Community picket stops eviction

October 3, 1995
Issue 

By April Bragg and David Mizon
MELBOURNE — On September 21 and 22, a community picket was set up in the Braybrook public housing estate to stop the eviction of a Somali family. The Farah family of five children, their mother and her 70-year-old father arrived in Australia as refugees from Somalia under the Women and Children At Risk program. The family was provided with public housing in the Heidelberg area. While there, the 13-year-old son was stabbed in an act of racially inspired violence. The family later moved to a house in the Braybrook estate, where there is a Somali community, where they have been for the last six months.
Recently, the Office of Housing decided they were queue jumping — despite the fact that the family had been granted eligibility for priority housing — and decided to evict them.

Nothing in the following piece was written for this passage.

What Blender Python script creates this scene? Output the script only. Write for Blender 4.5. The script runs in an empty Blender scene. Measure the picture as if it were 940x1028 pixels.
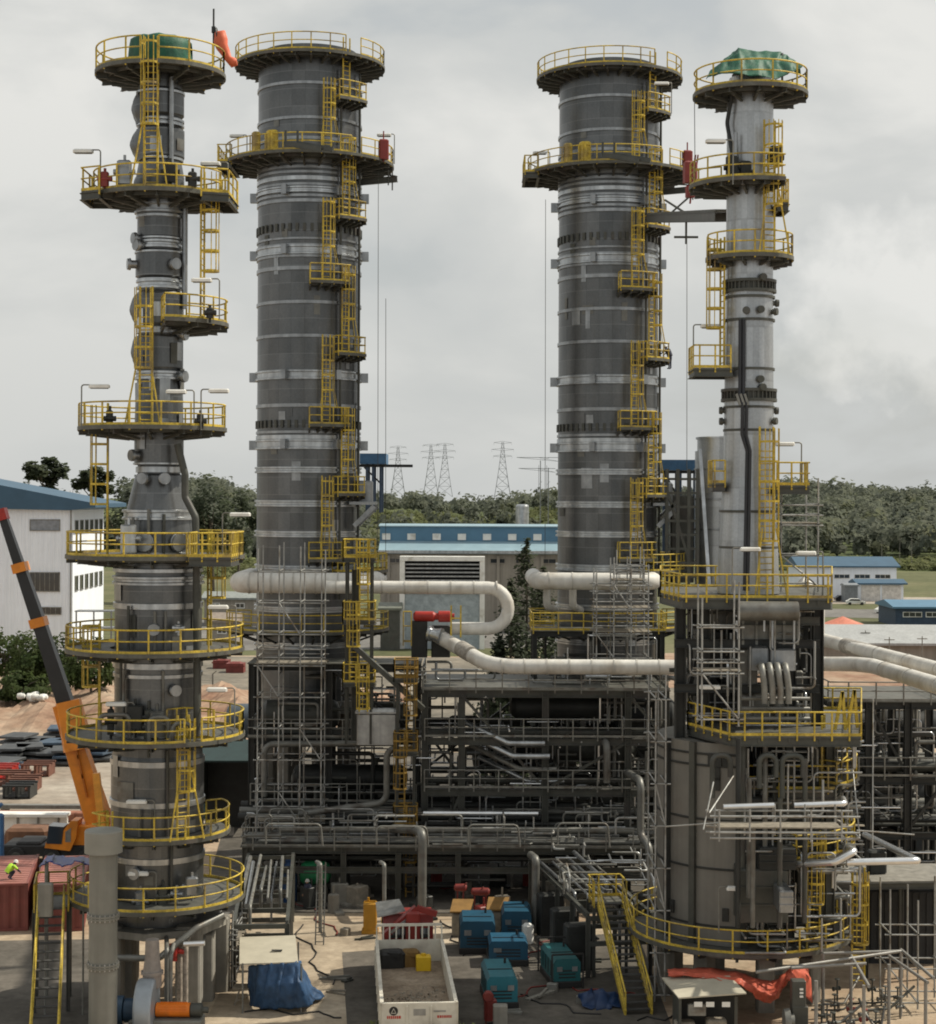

The Office of Housing is trying to establish its authority to move public tenants wherever it wishes, which will assist it in the privatisation of emergency housing. Thirty per cent of the Braybrook estate is to be privatised.
However, having escaped war-torn Somalia, the family were not about to be pushed around by the Office of Housing bureaucracy. Having exhausted legal avenues, they contacted the Western Region Housing Council (WRHC), which began negotiations with the government.
After four weeks of negotiations, the WRHC set up a picket to prevent the imminent eviction, and the government was forced to back down.